Given problem:
Look through the listing below for the line containing "Write a Blender". Copy it and each line after it up to and including the line containing "COL = scene.collection", exactly, leaving out pictures.

Provided records:
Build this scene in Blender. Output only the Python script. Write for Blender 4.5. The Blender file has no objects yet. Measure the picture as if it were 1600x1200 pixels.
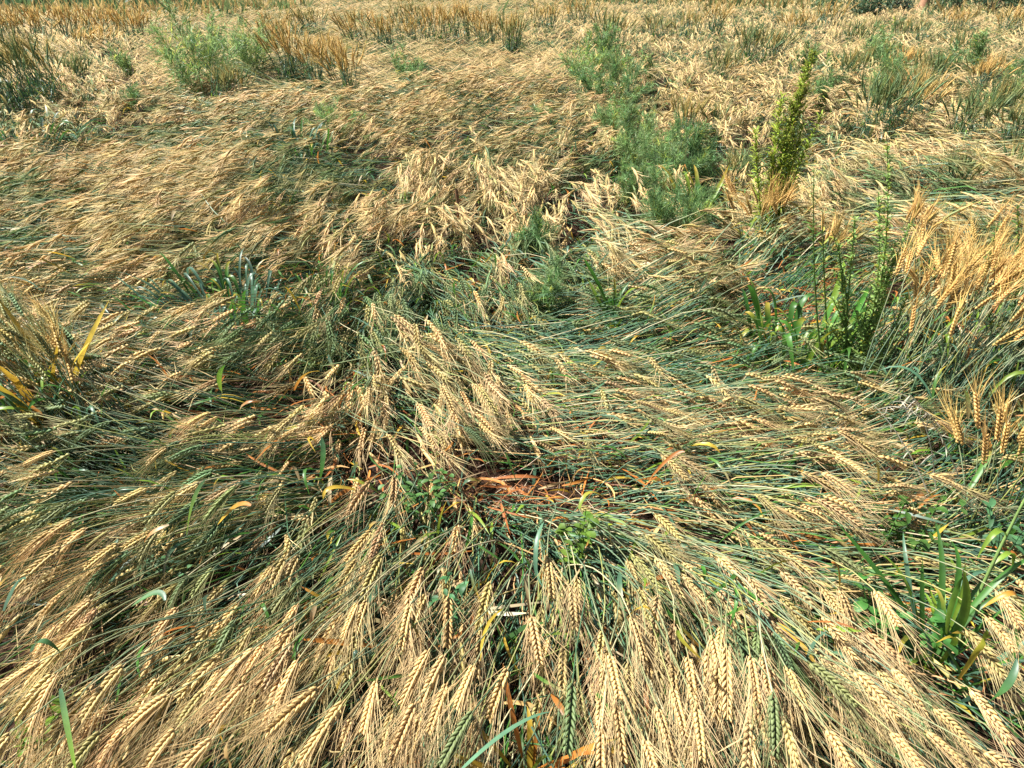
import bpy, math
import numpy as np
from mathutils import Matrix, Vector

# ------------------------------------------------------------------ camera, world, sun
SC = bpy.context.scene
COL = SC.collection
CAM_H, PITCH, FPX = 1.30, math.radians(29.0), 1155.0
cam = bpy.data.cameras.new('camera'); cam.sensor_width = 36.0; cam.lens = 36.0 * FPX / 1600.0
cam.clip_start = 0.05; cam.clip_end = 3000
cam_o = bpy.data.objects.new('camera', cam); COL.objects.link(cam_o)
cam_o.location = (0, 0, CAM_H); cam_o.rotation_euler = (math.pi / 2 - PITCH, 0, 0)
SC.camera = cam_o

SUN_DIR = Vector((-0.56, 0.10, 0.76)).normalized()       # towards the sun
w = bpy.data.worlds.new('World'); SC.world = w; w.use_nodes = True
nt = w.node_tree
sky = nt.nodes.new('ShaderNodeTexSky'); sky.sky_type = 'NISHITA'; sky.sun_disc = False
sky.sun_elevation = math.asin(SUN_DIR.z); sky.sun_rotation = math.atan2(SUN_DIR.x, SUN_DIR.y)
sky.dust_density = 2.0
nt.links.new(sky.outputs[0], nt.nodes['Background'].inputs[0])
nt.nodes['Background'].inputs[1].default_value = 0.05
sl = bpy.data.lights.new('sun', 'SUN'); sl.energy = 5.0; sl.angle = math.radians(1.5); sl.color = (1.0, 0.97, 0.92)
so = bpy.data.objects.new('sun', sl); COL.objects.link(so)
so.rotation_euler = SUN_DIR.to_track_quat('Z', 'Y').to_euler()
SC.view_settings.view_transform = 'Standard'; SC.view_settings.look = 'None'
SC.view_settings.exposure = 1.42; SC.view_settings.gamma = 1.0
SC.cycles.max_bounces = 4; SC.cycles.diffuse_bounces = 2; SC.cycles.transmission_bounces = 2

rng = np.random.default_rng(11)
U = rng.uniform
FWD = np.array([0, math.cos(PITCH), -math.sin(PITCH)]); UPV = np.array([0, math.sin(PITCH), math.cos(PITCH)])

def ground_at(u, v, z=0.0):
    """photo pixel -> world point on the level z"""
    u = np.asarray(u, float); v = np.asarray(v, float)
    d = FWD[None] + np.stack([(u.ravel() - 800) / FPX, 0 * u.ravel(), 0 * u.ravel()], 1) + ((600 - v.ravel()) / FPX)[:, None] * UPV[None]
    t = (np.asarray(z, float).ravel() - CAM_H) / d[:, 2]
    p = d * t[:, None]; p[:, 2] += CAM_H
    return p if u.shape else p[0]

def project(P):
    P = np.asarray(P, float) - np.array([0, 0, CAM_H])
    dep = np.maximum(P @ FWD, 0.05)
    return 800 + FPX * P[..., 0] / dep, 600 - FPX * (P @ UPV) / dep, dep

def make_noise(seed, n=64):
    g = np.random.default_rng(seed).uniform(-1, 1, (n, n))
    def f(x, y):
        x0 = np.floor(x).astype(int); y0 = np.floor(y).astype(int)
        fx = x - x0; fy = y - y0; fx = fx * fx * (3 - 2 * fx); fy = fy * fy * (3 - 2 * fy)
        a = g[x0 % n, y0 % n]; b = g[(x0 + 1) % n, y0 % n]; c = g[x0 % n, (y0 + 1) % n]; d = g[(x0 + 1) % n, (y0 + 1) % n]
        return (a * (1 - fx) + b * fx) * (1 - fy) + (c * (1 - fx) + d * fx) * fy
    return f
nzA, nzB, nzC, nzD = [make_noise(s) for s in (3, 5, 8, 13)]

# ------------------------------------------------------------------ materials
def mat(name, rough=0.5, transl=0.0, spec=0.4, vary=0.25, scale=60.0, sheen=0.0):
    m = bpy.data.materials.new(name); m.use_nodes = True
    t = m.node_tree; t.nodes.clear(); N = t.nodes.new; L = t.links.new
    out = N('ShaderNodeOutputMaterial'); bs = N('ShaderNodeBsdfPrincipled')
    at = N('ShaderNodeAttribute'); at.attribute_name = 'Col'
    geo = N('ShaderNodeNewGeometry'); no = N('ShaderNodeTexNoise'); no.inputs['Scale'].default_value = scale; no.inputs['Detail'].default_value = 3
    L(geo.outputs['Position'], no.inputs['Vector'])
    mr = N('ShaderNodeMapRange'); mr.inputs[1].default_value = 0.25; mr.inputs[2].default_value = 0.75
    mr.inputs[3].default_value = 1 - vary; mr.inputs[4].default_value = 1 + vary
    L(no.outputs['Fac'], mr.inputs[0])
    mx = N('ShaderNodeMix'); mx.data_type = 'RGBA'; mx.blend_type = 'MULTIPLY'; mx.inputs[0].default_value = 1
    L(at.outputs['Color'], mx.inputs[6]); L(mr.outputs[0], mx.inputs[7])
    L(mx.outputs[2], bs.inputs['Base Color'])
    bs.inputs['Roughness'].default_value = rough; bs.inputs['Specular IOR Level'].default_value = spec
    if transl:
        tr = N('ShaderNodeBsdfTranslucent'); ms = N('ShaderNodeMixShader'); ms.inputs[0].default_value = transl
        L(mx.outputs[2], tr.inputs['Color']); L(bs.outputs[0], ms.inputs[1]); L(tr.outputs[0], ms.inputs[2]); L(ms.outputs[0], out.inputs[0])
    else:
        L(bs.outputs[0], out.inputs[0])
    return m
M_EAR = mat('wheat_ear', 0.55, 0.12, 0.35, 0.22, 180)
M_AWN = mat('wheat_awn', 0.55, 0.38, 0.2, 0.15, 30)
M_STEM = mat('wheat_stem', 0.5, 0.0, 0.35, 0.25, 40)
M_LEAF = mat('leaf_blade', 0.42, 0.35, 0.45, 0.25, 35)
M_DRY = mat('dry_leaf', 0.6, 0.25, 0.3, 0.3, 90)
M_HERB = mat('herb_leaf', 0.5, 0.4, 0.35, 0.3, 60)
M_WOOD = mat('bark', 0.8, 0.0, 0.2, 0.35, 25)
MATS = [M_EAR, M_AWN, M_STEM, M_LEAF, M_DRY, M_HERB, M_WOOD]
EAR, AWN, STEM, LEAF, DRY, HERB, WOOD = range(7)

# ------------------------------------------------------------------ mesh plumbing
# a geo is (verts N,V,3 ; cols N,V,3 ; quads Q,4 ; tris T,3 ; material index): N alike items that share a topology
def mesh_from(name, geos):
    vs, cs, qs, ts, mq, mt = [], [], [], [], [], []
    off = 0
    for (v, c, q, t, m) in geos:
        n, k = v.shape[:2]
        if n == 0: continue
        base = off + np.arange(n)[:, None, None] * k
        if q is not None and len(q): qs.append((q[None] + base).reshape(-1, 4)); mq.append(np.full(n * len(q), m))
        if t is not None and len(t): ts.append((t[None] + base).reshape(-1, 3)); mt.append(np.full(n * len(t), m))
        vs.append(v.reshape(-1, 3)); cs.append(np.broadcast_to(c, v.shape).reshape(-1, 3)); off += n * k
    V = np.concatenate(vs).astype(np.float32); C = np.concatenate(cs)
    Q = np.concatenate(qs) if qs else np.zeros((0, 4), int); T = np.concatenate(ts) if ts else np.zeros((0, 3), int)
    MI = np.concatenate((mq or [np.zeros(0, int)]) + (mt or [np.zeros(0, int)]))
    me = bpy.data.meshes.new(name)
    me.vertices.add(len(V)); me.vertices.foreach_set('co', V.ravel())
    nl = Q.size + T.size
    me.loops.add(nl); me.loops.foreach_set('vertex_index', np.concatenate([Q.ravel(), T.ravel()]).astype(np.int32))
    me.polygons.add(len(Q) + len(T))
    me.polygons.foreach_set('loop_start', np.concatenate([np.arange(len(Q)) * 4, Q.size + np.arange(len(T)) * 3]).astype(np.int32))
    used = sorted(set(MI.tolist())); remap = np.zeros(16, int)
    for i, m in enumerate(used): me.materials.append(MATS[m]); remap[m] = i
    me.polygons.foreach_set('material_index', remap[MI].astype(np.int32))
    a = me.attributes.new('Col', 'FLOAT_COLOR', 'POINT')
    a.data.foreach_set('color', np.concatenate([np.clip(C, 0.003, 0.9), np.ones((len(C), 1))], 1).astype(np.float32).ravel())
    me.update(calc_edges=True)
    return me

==

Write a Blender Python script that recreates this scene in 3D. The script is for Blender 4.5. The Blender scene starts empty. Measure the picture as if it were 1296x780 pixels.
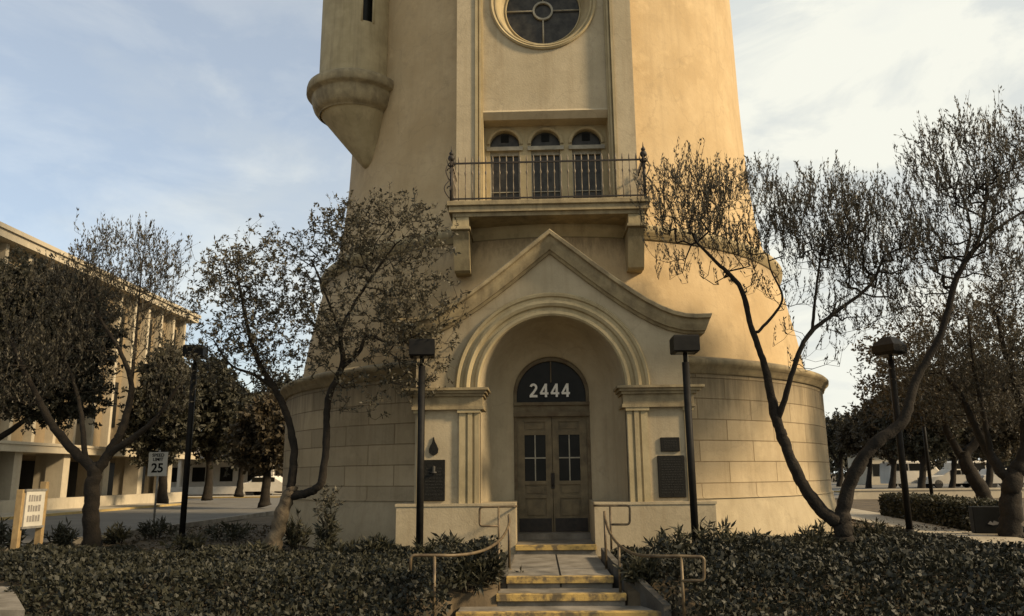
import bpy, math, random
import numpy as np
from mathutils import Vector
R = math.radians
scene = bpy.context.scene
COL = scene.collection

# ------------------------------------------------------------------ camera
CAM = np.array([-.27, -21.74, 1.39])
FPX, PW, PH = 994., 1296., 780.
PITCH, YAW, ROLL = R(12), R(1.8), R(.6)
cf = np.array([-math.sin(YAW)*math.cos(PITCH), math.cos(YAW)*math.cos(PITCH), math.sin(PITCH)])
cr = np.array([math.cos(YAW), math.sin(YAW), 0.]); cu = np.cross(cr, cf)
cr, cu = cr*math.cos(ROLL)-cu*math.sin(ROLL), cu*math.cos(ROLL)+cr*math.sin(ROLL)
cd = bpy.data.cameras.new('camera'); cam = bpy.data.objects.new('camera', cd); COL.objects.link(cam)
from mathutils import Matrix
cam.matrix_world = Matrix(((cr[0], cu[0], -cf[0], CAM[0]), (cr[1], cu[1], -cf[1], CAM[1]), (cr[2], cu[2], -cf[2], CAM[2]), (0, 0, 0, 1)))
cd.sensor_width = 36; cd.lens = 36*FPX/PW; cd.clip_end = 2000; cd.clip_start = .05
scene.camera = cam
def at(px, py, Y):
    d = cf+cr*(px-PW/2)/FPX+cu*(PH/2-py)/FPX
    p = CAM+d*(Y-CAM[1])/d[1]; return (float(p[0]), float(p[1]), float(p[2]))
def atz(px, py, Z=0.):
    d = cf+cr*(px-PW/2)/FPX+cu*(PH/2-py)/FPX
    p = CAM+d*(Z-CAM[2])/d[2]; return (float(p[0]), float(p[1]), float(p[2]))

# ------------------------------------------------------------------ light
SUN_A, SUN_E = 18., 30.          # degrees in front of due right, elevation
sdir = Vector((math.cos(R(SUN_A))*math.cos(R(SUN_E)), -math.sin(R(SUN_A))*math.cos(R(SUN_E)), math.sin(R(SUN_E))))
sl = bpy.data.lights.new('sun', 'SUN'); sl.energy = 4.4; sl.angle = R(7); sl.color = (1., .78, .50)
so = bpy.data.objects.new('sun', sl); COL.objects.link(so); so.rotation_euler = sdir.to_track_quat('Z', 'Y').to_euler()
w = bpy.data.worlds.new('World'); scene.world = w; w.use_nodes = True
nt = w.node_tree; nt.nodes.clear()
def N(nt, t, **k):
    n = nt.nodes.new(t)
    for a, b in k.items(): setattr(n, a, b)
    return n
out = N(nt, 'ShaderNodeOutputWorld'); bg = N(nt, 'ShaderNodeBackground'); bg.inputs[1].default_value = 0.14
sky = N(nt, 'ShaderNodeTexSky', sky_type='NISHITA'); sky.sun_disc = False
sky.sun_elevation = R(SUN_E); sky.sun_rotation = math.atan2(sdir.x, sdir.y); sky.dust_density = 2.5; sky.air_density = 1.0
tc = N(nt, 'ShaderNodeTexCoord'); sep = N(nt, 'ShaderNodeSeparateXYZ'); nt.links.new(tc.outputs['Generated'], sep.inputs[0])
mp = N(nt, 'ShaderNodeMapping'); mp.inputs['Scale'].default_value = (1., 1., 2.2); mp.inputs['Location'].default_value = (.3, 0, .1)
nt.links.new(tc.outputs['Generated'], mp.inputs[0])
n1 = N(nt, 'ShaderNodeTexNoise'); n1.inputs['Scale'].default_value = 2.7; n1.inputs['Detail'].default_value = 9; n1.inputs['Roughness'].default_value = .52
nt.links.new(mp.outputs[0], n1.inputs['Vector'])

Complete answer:
Write a Blender Python script that recreates this scene in 3D. The script is for Blender 4.5. The Blender scene starts empty. Measure the picture as if it were 1296x780 pixels.
import bpy, math, random
import numpy as np
from mathutils import Vector
R = math.radians
scene = bpy.context.scene
COL = scene.collection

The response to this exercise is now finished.